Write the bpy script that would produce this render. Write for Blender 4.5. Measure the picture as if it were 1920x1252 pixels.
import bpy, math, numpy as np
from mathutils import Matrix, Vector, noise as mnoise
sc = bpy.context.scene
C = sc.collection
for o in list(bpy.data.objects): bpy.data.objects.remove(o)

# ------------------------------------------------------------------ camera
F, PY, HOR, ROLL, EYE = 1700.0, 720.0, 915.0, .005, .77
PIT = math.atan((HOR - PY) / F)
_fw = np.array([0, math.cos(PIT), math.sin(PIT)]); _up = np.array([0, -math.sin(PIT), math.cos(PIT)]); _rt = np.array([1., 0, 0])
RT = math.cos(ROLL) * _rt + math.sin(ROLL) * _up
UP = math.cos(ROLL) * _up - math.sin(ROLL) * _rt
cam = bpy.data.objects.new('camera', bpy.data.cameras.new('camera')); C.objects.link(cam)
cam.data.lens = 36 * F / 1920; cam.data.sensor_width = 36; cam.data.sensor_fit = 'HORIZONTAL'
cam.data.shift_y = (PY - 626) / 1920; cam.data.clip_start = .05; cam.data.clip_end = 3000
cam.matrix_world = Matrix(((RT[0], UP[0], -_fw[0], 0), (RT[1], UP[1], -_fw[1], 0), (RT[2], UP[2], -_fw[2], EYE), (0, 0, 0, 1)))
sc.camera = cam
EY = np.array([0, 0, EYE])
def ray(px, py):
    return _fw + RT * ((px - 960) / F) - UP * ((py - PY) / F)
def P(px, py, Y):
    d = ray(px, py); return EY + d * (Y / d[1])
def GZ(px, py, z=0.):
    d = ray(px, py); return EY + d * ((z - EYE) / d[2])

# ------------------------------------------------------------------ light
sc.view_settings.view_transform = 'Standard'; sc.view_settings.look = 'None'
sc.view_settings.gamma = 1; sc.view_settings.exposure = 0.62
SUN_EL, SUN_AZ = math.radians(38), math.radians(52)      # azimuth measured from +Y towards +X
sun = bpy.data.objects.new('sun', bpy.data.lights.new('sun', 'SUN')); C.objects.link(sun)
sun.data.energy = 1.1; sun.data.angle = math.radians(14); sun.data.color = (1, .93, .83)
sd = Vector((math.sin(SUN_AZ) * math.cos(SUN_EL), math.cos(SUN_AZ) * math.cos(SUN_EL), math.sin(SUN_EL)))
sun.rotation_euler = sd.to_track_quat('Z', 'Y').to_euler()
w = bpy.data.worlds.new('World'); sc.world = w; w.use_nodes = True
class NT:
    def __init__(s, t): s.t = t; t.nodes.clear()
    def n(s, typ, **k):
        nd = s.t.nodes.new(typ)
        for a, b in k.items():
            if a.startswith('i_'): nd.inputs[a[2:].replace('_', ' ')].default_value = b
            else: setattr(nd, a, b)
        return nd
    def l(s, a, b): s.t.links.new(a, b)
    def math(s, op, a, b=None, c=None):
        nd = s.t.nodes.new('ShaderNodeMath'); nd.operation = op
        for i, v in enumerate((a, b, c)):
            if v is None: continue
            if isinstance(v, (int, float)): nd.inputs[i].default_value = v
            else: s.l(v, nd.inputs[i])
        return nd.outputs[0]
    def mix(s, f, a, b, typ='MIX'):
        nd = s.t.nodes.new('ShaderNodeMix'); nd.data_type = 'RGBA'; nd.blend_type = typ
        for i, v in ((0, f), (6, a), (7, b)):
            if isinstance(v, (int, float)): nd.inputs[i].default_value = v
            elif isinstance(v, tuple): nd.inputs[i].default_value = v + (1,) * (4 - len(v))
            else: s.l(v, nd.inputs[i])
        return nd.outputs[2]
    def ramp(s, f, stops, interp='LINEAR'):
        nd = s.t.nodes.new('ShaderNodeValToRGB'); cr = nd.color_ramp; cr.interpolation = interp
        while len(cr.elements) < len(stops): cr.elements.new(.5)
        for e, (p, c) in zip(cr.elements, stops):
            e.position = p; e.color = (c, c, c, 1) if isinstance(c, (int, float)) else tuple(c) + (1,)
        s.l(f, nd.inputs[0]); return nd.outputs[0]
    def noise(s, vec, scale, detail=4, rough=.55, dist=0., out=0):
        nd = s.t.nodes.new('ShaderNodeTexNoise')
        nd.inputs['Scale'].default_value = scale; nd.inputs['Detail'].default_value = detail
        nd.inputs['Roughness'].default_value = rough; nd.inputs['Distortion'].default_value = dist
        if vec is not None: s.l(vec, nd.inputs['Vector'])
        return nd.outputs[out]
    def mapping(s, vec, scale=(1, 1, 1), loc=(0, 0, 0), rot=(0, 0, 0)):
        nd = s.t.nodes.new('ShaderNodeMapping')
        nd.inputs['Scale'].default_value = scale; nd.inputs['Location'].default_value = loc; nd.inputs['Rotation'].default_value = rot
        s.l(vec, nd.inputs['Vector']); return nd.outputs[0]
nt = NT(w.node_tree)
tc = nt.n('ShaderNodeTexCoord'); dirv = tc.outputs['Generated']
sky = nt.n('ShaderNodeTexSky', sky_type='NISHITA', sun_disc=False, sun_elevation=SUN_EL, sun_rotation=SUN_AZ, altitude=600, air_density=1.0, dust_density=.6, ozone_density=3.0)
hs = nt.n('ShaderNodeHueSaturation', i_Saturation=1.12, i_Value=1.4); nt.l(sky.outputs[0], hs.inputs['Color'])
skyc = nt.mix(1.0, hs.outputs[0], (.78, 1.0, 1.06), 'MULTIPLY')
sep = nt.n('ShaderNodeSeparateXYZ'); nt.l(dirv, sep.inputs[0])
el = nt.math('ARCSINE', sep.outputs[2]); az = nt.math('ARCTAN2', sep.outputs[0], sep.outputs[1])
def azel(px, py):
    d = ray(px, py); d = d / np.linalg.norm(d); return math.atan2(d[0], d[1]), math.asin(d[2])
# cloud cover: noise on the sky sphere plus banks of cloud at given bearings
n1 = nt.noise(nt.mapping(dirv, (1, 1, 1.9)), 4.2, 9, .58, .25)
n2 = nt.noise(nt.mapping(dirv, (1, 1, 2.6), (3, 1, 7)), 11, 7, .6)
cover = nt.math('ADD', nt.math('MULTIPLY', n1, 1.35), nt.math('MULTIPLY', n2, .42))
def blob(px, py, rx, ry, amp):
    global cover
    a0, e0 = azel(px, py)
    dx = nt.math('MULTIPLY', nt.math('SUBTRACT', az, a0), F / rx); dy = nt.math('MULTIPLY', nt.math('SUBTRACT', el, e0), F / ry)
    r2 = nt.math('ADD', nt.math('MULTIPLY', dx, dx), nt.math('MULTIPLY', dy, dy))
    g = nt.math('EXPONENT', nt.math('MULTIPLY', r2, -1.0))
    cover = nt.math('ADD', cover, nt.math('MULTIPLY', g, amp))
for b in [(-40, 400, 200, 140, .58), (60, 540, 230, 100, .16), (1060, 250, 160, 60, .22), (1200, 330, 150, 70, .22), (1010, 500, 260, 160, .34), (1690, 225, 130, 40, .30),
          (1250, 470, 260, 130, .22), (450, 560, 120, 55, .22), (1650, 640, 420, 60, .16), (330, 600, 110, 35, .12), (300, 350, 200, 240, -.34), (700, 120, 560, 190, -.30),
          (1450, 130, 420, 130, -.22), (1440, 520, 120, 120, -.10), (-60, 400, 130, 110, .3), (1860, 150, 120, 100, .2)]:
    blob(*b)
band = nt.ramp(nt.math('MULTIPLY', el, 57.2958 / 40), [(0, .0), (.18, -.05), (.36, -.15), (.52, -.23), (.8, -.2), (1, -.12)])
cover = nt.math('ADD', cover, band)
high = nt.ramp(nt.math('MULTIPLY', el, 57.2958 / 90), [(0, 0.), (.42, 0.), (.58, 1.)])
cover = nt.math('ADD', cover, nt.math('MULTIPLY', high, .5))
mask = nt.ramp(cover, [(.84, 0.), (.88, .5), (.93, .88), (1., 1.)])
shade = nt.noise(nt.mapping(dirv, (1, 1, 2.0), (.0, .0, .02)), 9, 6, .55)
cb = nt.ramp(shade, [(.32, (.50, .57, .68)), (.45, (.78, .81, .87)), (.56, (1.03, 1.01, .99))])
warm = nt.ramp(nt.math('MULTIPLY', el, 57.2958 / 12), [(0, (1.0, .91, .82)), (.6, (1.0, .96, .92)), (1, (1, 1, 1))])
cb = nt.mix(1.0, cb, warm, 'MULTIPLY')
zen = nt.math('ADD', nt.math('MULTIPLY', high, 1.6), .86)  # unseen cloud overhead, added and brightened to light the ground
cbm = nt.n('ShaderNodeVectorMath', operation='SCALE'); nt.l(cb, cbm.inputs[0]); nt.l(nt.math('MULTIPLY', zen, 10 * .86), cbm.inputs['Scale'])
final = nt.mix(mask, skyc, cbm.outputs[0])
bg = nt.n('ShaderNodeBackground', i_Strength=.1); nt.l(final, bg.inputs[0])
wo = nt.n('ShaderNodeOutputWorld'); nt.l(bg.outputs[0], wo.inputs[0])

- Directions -
Starting at the first line of the listing, retype every line up to and including the one with "for o in list(bpy.data.objects): bpy.data.objects.remove(o)".

- Response -
Write the bpy script that would produce this render. Write for Blender 4.5. Measure the picture as if it were 1920x1252 pixels.
import bpy, math, numpy as np
from mathutils import Matrix, Vector, noise as mnoise
sc = bpy.context.scene
C = sc.collection
for o in list(bpy.data.objects): bpy.data.objects.remove(o)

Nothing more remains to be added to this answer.